In testimony on Wednesday, former State Department senior adviser Michael McKinley claimed that Secretary of State Mike Pompeo turned a deaf ear to McKinley’s repeated requests for a show of support for the ousted US Ambassador to Ukraine Marie Yovanovitch, CNN cited two unnamed sources as saying.
The sources argued that Pompeo’s unwillingness to lend support to Yovanovitch added significantly to McKinley’s decision to resign last week.
In his resignation letter addressed to staff, McKinley said that the decision on resignation was personal, saying he was “leaving the Department to pursue other opportunities, wherever they may lead."
He testified before the three House committees which are currently dealing with an impeachment probe against President Donald Trump.
In particular, they are probing the Trump-Zelensky phone call and efforts by Trump’s personal lawyer Rudy Giuliani's to push for Yovanovitch's ouster.

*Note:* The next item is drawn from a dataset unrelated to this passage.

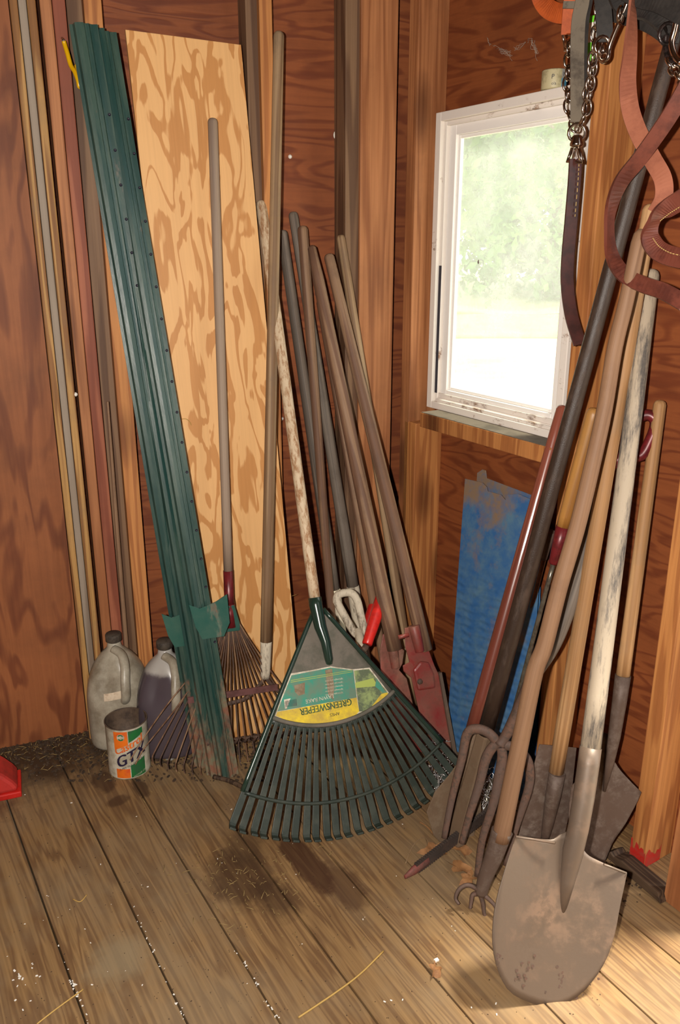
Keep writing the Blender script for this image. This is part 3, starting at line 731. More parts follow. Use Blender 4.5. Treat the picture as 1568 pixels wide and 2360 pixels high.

McKinley’s testimony came after Yovanovitch asserted that she had been removed in May because of Trump’s pressure and “a concerted campaign" against her.
She testified that Deputy Secretary of State John Sullivan informed her about the fact that Trump had lost confidence in her, and that the State Department had "been under pressure from the President to remove me since the summer of 2018.”
Yovanovitch attributed her ouster to “unfounded and false claims by people with clearly questionable motives,” in an apparent nod to Giuliani and his associates.
“With respect to Mayor Giuliani, I have had only minimal contacts with him - a total of three that I recall. None related to the events at issue. I do not know Mr. Giuliani's motives for attacking me. But individuals who have been named in the press as contacts of Mr. Giuliani may well have believed that their personal financial ambitions were stymied by our anti-corruption policy in Ukraine,” The New York Times and The Washington Post quoted her as saying in a statement during the testimony.
During his conversation with Ukrainian counterpart Volodymyr Zelensky in July, Trump called Yovanovitch "bad news," according to the transcript of the call earlier released by the White House.
The Democrats used the Trump-Zelensky call as a pretext to announce an impeachment inquiry against the US President who is accused of pilling pressure on Zelensky so that he could investigate corruption allegations against former US Vice President Joe Biden and his son Hunter. Trump denies the allegations, labeling the impeachment proceedings as “witch hunt garbage.”